╔══

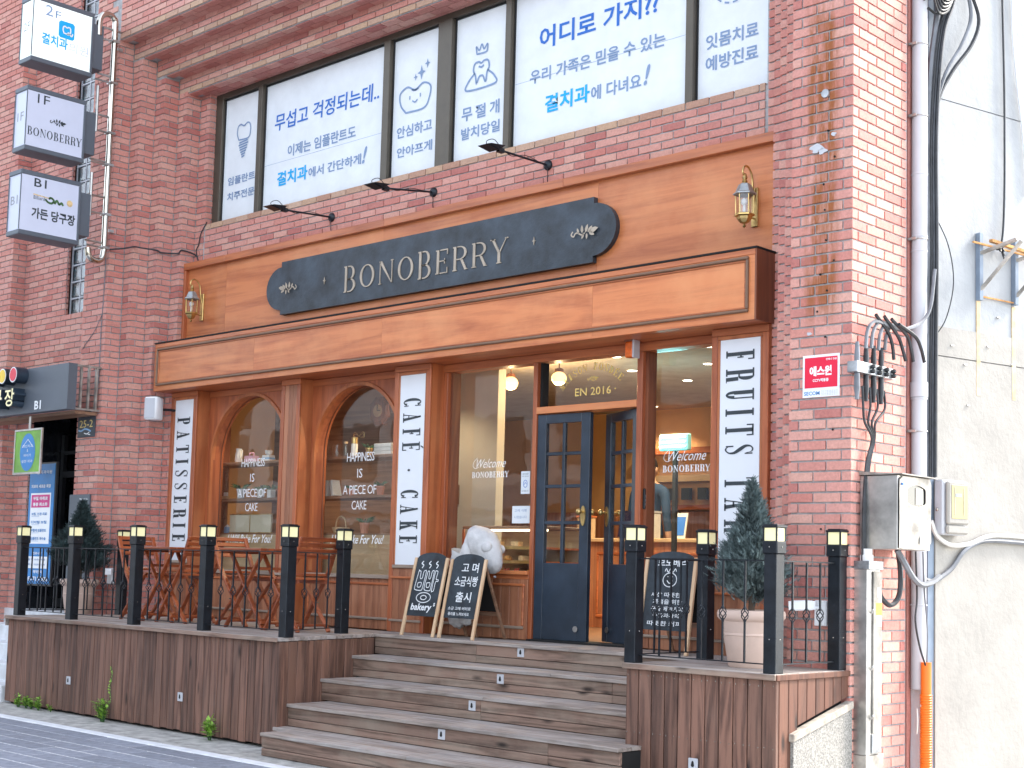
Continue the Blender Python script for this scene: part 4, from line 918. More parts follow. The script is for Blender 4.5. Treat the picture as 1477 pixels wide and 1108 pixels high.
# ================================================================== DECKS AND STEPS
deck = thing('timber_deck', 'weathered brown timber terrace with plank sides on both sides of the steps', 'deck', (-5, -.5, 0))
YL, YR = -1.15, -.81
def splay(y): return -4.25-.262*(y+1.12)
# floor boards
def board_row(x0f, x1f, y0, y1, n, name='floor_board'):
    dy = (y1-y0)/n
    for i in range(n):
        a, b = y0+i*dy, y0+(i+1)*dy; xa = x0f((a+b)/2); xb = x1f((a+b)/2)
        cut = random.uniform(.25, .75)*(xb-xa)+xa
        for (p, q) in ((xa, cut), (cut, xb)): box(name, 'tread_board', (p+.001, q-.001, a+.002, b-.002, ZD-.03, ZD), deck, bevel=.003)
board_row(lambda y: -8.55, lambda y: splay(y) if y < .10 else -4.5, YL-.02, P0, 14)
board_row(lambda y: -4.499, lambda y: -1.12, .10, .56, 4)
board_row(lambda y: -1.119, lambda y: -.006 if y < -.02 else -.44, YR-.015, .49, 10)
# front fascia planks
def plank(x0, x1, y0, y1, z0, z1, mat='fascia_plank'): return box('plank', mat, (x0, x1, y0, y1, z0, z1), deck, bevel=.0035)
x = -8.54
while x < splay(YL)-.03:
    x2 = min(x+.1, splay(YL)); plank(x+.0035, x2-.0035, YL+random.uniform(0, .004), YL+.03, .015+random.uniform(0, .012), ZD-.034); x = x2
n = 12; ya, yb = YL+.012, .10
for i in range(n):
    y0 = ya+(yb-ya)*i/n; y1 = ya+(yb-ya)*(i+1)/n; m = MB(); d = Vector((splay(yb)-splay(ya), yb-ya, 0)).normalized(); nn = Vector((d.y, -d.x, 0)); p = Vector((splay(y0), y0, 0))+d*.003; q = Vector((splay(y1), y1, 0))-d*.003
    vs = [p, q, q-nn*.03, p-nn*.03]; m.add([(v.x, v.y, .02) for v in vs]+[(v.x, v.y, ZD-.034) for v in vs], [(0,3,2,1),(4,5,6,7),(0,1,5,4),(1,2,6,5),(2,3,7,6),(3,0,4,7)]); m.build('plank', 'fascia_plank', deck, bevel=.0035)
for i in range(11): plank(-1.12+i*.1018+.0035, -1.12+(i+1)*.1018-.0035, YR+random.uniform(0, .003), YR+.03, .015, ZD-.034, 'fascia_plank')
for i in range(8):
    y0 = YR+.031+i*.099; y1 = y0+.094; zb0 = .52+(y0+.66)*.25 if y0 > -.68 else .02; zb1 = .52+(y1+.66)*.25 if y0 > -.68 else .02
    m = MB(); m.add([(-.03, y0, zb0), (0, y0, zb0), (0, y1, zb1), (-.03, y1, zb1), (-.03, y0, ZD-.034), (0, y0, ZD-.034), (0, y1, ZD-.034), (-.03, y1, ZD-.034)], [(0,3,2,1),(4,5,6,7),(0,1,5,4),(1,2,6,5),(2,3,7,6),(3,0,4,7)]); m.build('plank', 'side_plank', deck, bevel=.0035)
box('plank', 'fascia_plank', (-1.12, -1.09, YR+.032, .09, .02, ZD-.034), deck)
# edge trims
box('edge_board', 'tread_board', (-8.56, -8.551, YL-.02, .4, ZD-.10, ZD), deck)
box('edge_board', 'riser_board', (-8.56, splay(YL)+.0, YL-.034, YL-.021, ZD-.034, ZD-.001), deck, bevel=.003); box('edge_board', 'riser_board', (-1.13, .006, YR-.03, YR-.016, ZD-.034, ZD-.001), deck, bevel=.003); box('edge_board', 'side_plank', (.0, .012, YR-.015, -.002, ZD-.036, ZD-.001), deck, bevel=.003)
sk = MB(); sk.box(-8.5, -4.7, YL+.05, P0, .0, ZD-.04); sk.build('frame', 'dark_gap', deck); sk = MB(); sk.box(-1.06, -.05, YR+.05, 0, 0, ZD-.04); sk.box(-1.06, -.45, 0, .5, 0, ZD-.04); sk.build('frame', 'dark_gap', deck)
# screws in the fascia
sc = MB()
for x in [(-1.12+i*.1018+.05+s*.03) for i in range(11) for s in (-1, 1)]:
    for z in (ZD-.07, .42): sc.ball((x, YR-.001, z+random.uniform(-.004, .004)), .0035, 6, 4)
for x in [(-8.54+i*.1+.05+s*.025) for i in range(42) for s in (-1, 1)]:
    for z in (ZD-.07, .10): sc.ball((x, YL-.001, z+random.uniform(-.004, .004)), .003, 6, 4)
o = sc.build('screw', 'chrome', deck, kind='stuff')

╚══

* _YOUR TASK_:
Set every line down exactly as written, leaving each picture out.

* _SOLVED PROBLEM_:
Continue the Blender Python script for this scene: part 4, from line 918. More parts follow. The script is for Blender 4.5. Treat the picture as 1477 pixels wide and 1108 pixels high.
# ================================================================== DECKS AND STEPS
deck = thing('timber_deck', 'weathered brown timber terrace with plank sides on both sides of the steps', 'deck', (-5, -.5, 0))
YL, YR = -1.15, -.81
def splay(y): return -4.25-.262*(y+1.12)
# floor boards
def board_row(x0f, x1f, y0, y1, n, name='floor_board'):
    dy = (y1-y0)/n
    for i in range(n):
        a, b = y0+i*dy, y0+(i+1)*dy; xa = x0f((a+b)/2); xb = x1f((a+b)/2)
        cut = random.uniform(.25, .75)*(xb-xa)+xa
        for (p, q) in ((xa, cut), (cut, xb)): box(name, 'tread_board', (p+.001, q-.001, a+.002, b-.002, ZD-.03, ZD), deck, bevel=.003)
board_row(lambda y: -8.55, lambda y: splay(y) if y < .10 else -4.5, YL-.02, P0, 14)
board_row(lambda y: -4.499, lambda y: -1.12, .10, .56, 4)
board_row(lambda y: -1.119, lambda y: -.006 if y < -.02 else -.44, YR-.015, .49, 10)
# front fascia planks
def plank(x0, x1, y0, y1, z0, z1, mat='fascia_plank'): return box('plank', mat, (x0, x1, y0, y1, z0, z1), deck, bevel=.0035)
x = -8.54
while x < splay(YL)-.03:
    x2 = min(x+.1, splay(YL)); plank(x+.0035, x2-.0035, YL+random.uniform(0, .004), YL+.03, .015+random.uniform(0, .012), ZD-.034); x = x2
n = 12; ya, yb = YL+.012, .10
for i in range(n):
    y0 = ya+(yb-ya)*i/n; y1 = ya+(yb-ya)*(i+1)/n; m = MB(); d = Vector((splay(yb)-splay(ya), yb-ya, 0)).normalized(); nn = Vector((d.y, -d.x, 0)); p = Vector((splay(y0), y0, 0))+d*.003; q = Vector((splay(y1), y1, 0))-d*.003
    vs = [p, q, q-nn*.03, p-nn*.03]; m.add([(v.x, v.y, .02) for v in vs]+[(v.x, v.y, ZD-.034) for v in vs], [(0,3,2,1),(4,5,6,7),(0,1,5,4),(1,2,6,5),(2,3,7,6),(3,0,4,7)]); m.build('plank', 'fascia_plank', deck, bevel=.0035)
for i in range(11): plank(-1.12+i*.1018+.0035, -1.12+(i+1)*.1018-.0035, YR+random.uniform(0, .003), YR+.03, .015, ZD-.034, 'fascia_plank')
for i in range(8):
    y0 = YR+.031+i*.099; y1 = y0+.094; zb0 = .52+(y0+.66)*.25 if y0 > -.68 else .02; zb1 = .52+(y1+.66)*.25 if y0 > -.68 else .02
    m = MB(); m.add([(-.03, y0, zb0), (0, y0, zb0), (0, y1, zb1), (-.03, y1, zb1), (-.03, y0, ZD-.034), (0, y0, ZD-.034), (0, y1, ZD-.034), (-.03, y1, ZD-.034)], [(0,3,2,1),(4,5,6,7),(0,1,5,4),(1,2,6,5),(2,3,7,6),(3,0,4,7)]); m.build('plank', 'side_plank', deck, bevel=.0035)
box('plank', 'fascia_plank', (-1.12, -1.09, YR+.032, .09, .02, ZD-.034), deck)
# edge trims
box('edge_board', 'tread_board', (-8.56, -8.551, YL-.02, .4, ZD-.10, ZD), deck)
box('edge_board', 'riser_board', (-8.56, splay(YL)+.0, YL-.034, YL-.021, ZD-.034, ZD-.001), deck, bevel=.003); box('edge_board', 'riser_board', (-1.13, .006, YR-.03, YR-.016, ZD-.034, ZD-.001), deck, bevel=.003); box('edge_board', 'side_plank', (.0, .012, YR-.015, -.002, ZD-.036, ZD-.001), deck, bevel=.003)
sk = MB(); sk.box(-8.5, -4.7, YL+.05, P0, .0, ZD-.04); sk.build('frame', 'dark_gap', deck); sk = MB(); sk.box(-1.06, -.05, YR+.05, 0, 0, ZD-.04); sk.box(-1.06, -.45, 0, .5, 0, ZD-.04); sk.build('frame', 'dark_gap', deck)
# screws in the fascia
sc = MB()
for x in [(-1.12+i*.1018+.05+s*.03) for i in range(11) for s in (-1, 1)]:
    for z in (ZD-.07, .42): sc.ball((x, YR-.001, z+random.uniform(-.004, .004)), .0035, 6, 4)
for x in [(-8.54+i*.1+.05+s*.025) for i in range(42) for s in (-1, 1)]:
    for z in (ZD-.07, .10): sc.ball((x, YL-.001, z+random.uniform(-.004, .004)), .003, 6, 4)
o = sc.build('screw', 'chrome', deck, kind='stuff')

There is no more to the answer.